I thought for a long time that some of Shakespeares classic works, those of which are so tragic in scope that it’s worse than dating a Goth on downers, couldn’t possibly be given the Disney Treatment.
Then, they popped off with “Gnomeo and Juliet”.
If there’s any small mercy to be had there, it’s that somebody sobered up enough to refrain from making it “Julielf”.
But then, they’ve given the Disney Treatment to such wonderful objects of literature as Grimms’ Fairy Tales and anything by Hans Christian Andersen. “The Little Mermaid” they even made a sequel to it. HOW? In the book, Ariel’s prince charming got killed in a war and she couldn’t go around anywhere on land because (like all good fairy-tale spells) her enchantment that changed her fins to feet didn’t go far enough, and it hurt to walk.

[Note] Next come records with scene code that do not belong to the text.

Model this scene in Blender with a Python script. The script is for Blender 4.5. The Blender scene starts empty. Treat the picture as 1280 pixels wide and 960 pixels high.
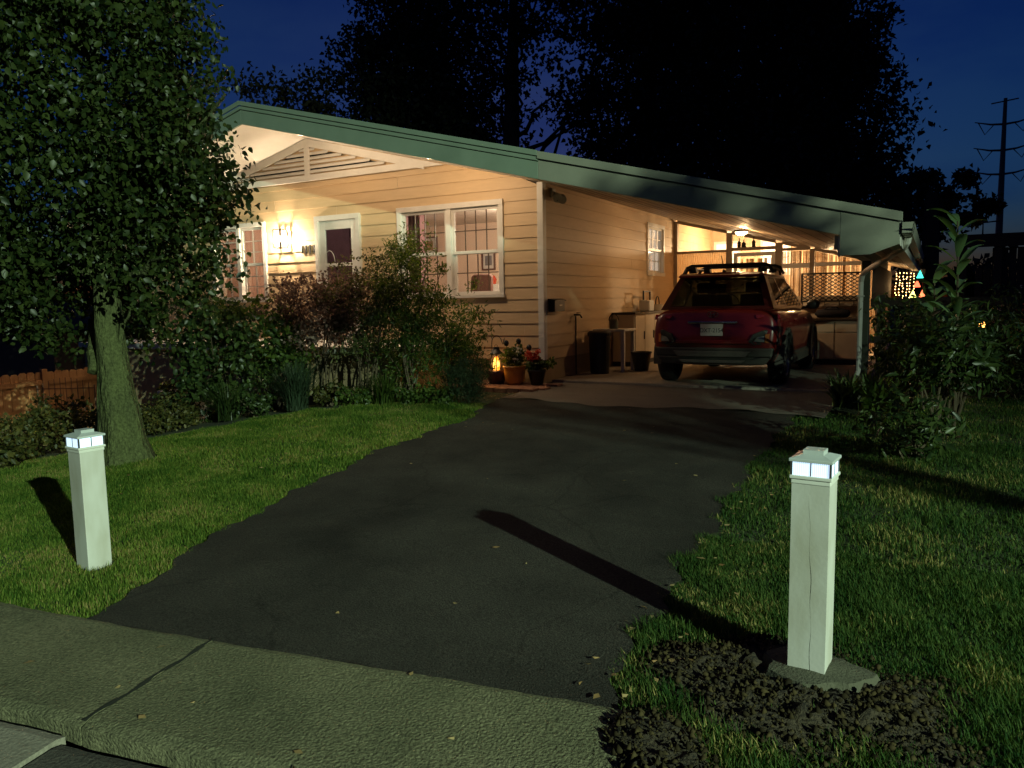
import bpy, math, random
import numpy as np
from mathutils import Vector, Matrix

rng = np.random.default_rng(11)
random.seed(5)
SC = bpy.context.scene
COL = SC.collection
R = math.radians

# ------------------------------------------------------------------ helpers
def tag(o, label=None, cat=None, group=None, kind=None):
    if label: o['label'] = label
    if cat: o['category'] = cat
    if group: o['group'] = group
    if kind: o['kind'] = kind
    return o

def thing(name, label, cat, loc=(0, 0, 0), group=None, rz=0.0):
    o = bpy.data.objects.new(name, None)
    o.empty_display_size = 0.2
    COL.objects.link(o)
    o.location = loc
    o.rotation_euler = (0, 0, rz)
    o['_local'] = 0
    return tag(o, label, cat, group)

def root_loc(p):
    v = Vector((0, 0, 0))
    while p is not None:
        v += p.location
        p = p.parent
    return v

def link(name, me, mats, parent=None, label=None, smooth=False, local=False):
    """link a mesh authored in world coordinates (or, local=True, in its thing's own) as one object"""
    o = bpy.data.objects.new(name, me)
    COL.objects.link(o)
    for m in (mats if isinstance(mats, (list, tuple)) else [mats]):
        me.materials.append(m)
    if parent is not None:
        o.parent = parent
        if not local:
            me.transform(Matrix.Translation(-root_loc(parent)))
    if smooth:
        me.polygons.foreach_set('use_smooth', np.ones(len(me.polygons), dtype=bool))
    if label: o['label'] = label
    return o

def mesh_np(name, verts, faces_flat, sizes):
    me = bpy.data.meshes.new(name)
    verts = np.ascontiguousarray(verts, dtype=np.float32)
    n = len(verts)
    me.vertices.add(n)
    me.vertices.foreach_set('co', verts.ravel())
    ff = np.ascontiguousarray(faces_flat, dtype=np.int32)
    sizes = np.ascontiguousarray(sizes, dtype=np.int32)
    me.loops.add(len(ff))
    me.loops.foreach_set('vertex_index', ff)
    me.polygons.add(len(sizes))
    starts = np.concatenate([[0], np.cumsum(sizes)[:-1]]).astype(np.int32)
    me.polygons.foreach_set('loop_start', starts)
    me.update(calc_edges=True)
    return me

class MB:
    """collects faces; build() links them as ONE mesh object"""
    def __init__(s):
        s.v = []; s.f = []; s.mi = []; s.cur = 0
    def add(s, vs, fs):
        b = len(s.v)
        s.v += [tuple(map(float, p)) for p in vs]
        for f in fs:
            s.f.append([i + b for i in f]); s.mi.append(s.cur)
        return s
    def box(s, x0, x1, y0, y1, z0, z1):
        vs = [(x0, y0, z0), (x1, y0, z0), (x1, y1, z0), (x0, y1, z0), (x0, y0, z1), (x1, y0, z1), (x1, y1, z1), (x0, y1, z1)]
        return s.add(vs, [(0, 3, 2, 1), (4, 5, 6, 7), (0, 1, 5, 4), (1, 2, 6, 5), (2, 3, 7, 6), (3, 0, 4, 7)])
    def beam(s, a, b, w, h, up=(0, 0, 1)):
        a = Vector(a); b = Vector(b); d = (b - a).normalized()
        u = Vector(up)
        if abs(d.dot(u)) > .98: u = Vector((0, 1, 0))
        x = d.cross(u).normalized(); z = x.cross(d).normalized()
        vs = []
        for p in (a, b):
            for i, j in ((-1, -1), (1, -1), (1, 1), (-1, 1)):
                vs.append(p + x * (w / 2 * i) + z * (h / 2 * j))
        return s.add(vs, [(3, 2, 1, 0), (4, 5, 6, 7), (0, 1, 5, 4), (1, 2, 6, 5), (2, 3, 7, 6), (3, 0, 4, 7)])
    def tube(s, pts, rad, n=8, cap=True):
        pts = [Vector(p) for p in pts]
        if not isinstance(rad, (list, tuple)): rad = [rad] * len(pts)
        vs = []; fs = []
        prev = None
        for i, p in enumerate(pts):
            d = (pts[min(i + 1, len(pts) - 1)] - pts[max(i - 1, 0)])
            if d.length < 1e-9: d = Vector((0, 0, 1))
            d.normalize()
            if prev is None:
                u = Vector((1, 0, 0)) if abs(d.x) < .9 else Vector((0, 1, 0))
                u = (u - d * u.dot(d)).normalized()
            else:
                u = (prev - d * prev.dot(d))
                u = u.normalized() if u.length > 1e-6 else Vector((1, 0, 0))
            prev = u
            w = d.cross(u)
            for k in range(n):
                a = 2 * math.pi * k / n
                vs.append(p + (u * math.cos(a) + w * math.sin(a)) * rad[i])
        for i in range(len(pts) - 1):
            for k in range(n):
                k2 = (k + 1) % n
                fs.append((i * n + k, i * n + k2, (i + 1) * n + k2, (i + 1) * n + k))
        if cap:
            fs.append(tuple(reversed(range(n))))
            fs.append(tuple(range((len(pts) - 1) * n, len(pts) * n)))
        return s.add(vs, fs)
    def lathe(s, prof, c=(0, 0, 0), n=20, axis='z'):
        vs = []; fs = []
        for r, h in prof:
            for k in range(n):
                a = 2 * math.pi * k / n
                if axis == 'z': vs.append((c[0] + r * math.cos(a), c[1] + r * math.sin(a), c[2] + h))
                elif axis == 'x': vs.append((c[0] + h, c[1] + r * math.cos(a), c[2] + r * math.sin(a)))
                else: vs.append((c[0] + r * math.cos(a), c[1] + h, c[2] + r * math.sin(a)))
        for i in range(len(prof) - 1):
            for k in range(n):
                k2 = (k + 1) % n
                fs.append((i * n + k, i * n + k2, (i + 1) * n + k2, (i + 1) * n + k))
        return s.add(vs, fs)
    def prism(s, poly, off):
        n = len(poly); off = Vector(off)
        vs = [Vector(p) for p in poly] + [Vector(p) + off for p in poly]
        fs = [tuple(reversed(range(n))), tuple(range(n, 2 * n))]
        for k in range(n):
            k2 = (k + 1) % n
            fs.append((k, k2, n + k2, n + k))
        return s.add(vs, fs)
    def quad(s, *p):
        return s.add(p, [tuple(range(len(p)))])
    def build(s, name, mat, parent=None, label=None, smooth=False, bevel=0, local=False, seg=2):
        me = bpy.data.meshes.new(name)
        me.from_pydata(s.v, [], s.f)
        o = link(name, me, mat, parent, label, smooth, local)
        if isinstance(mat, (list, tuple)): me.polygons.foreach_set('material_index', s.mi)
        me.update()
        if bevel:
            m = o.modifiers.new('bevel', 'BEVEL'); m.width = bevel; m.segments = seg; m.limit_method = 'ANGLE'; m.angle_limit = R(40)
        return o

def copy_tree(o, parent=None):
    c = o.copy(); COL.objects.link(c); c.parent = parent
    for ch in list(o.children):
        copy_tree(ch, c)
    return c

def text_mesh(name, body, size, mat, parent, loc, extrude=.004, bevel=0., align='LEFT', spacing=1.):
    cu = bpy.data.curves.new('tmp_text', 'FONT'); cu.body = body; cu.size = size; cu.extrude = extrude; cu.bevel_depth = bevel; cu.align_x = align; cu.space_character = spacing
    t = bpy.data.objects.new('tmp_text', cu); COL.objects.link(t)
    bpy.context.view_layer.update()
    me = bpy.data.meshes.new_from_object(t.evaluated_get(bpy.context.evaluated_depsgraph_get()))
    bpy.data.objects.remove(t)
    me.materials.clear()
    me.transform(Matrix.Rotation(R(90), 4, 'X')); me.transform(Matrix.Translation(loc))
    me.name = name
    return link(name, me, mat, parent, local=True)

# ------------------------------------------------------------------ materials
def nodes(name):
    m = bpy.data.materials.new(name); m.use_nodes = True
    nt = m.node_tree; nt.nodes.clear()
    return m, nt, nt.nodes, nt.links

def c4(c): return (c[0], c[1], c[2], 1)

def pmat(name, col, rough=.6, col2=None, scale=6., var=.5, bump=0., bscale=80., metal=0., spec=.5, stretch=(1, 1, 1), coat=0., detail=6., bdist=.01, speck=0., sscale=150.):
    m, nt, N, L = nodes(name)
    out = N.new('ShaderNodeOutputMaterial'); b = N.new('ShaderNodeBsdfPrincipled')
    L.new(b.outputs[0], out.inputs[0])
    tc = N.new('ShaderNodeTexCoord'); mp = N.new('ShaderNodeMapping'); mp.inputs['Scale'].default_value = stretch
    L.new(tc.outputs['Object'], mp.inputs[0])
    if col2 is None: col2 = tuple(x * .72 for x in col)
    nz = N.new('ShaderNodeTexNoise'); nz.inputs['Scale'].default_value = scale; nz.inputs['Detail'].default_value = detail; nz.inputs['Roughness'].default_value = .65
    L.new(mp.outputs[0], nz.inputs['Vector'])
    cr = N.new('ShaderNodeValToRGB')
    cr.color_ramp.elements[0].position = .5 - var * .5; cr.color_ramp.elements[0].color = c4(col2)
    cr.color_ramp.elements[1].position = .5 + var * .3; cr.color_ramp.elements[1].color = c4(col)
    L.new(nz.outputs['Fac'], cr.inputs[0])
    if speck:
        n3 = N.new('ShaderNodeTexNoise'); n3.inputs['Scale'].default_value = sscale; n3.inputs['Detail'].default_value = 3; n3.inputs['Roughness'].default_value = .7
        L.new(tc.outputs['Object'], n3.inputs['Vector'])
        mr = N.new('ShaderNodeMapRange'); mr.inputs['From Min'].default_value = .3; mr.inputs['From Max'].default_value = .7; mr.inputs['To Min'].default_value = 1 - speck; mr.inputs['To Max'].default_value = 1 + speck * .7
        L.new(n3.outputs['Fac'], mr.inputs[0])
        ml = N.new('ShaderNodeVectorMath'); ml.operation = 'SCALE'; L.new(cr.outputs[0], ml.inputs[0]); L.new(mr.outputs[0], ml.inputs['Scale']); L.new(ml.outputs[0], b.inputs['Base Color'])
    else: L.new(cr.outputs[0], b.inputs['Base Color'])
    b.inputs['Roughness'].default_value = rough; b.inputs['Metallic'].default_value = metal
    b.inputs['Specular IOR Level'].default_value = spec
    b.inputs['Coat Weight'].default_value = coat; b.inputs['Coat Roughness'].default_value = .06
    if bump:
        n2 = N.new('ShaderNodeTexNoise'); n2.inputs['Scale'].default_value = bscale; n2.inputs['Detail'].default_value = 4
        L.new(mp.outputs[0], n2.inputs['Vector'])
        bp = N.new('ShaderNodeBump'); bp.inputs['Strength'].default_value = bump; bp.inputs['Distance'].default_value = bdist
        L.new(n2.outputs['Fac'], bp.inputs['Height']); L.new(bp.outputs[0], b.inputs['Normal'])
    return m

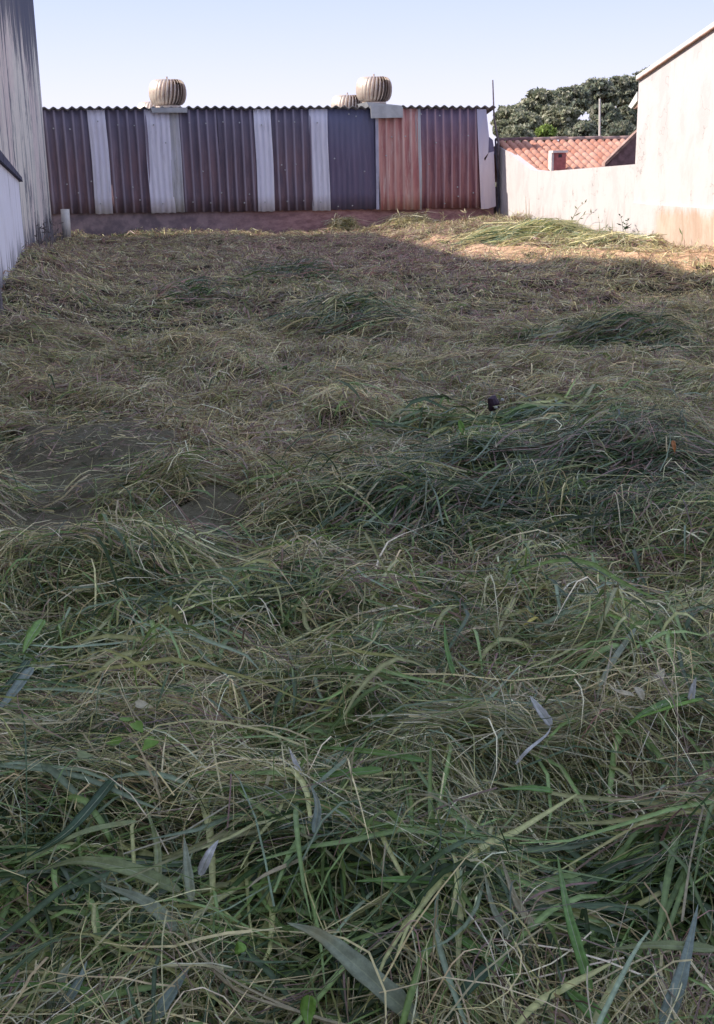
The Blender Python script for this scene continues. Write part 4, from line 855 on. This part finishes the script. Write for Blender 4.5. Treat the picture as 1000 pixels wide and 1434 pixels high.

So she sits on a rock in Copenhagen harbor looking out to the sea to which she can never return, and the land that causes her excruciating pain, then she dies the end.
And that’s one of the nicer ones. What next, Hamlet starring Porky Pig? Oh, wait, that’s Warner Brothers.
Imperial culture degenerating before our eyes.
Sorry to disagree, but one of my favorites happens to be the 1957 classic, “What’s Opera, Doc?”. It features Bugs and Elmer parodying Wagner’s Der Ring des Nibelungen, and has been deemed “culturally significant” by the United States Library of Congress and selected for preservation in the National Film Registry. It was the first cartoon short to receive this honor. To each his own.
That was meant to be parody though. Good too.
Sometimes with Disney “The Treatment” well, if it’s parody it’s really subtle. SNL did a couple of takeoffs on it, probably more, but one was a Disney-fied version of the Titanic.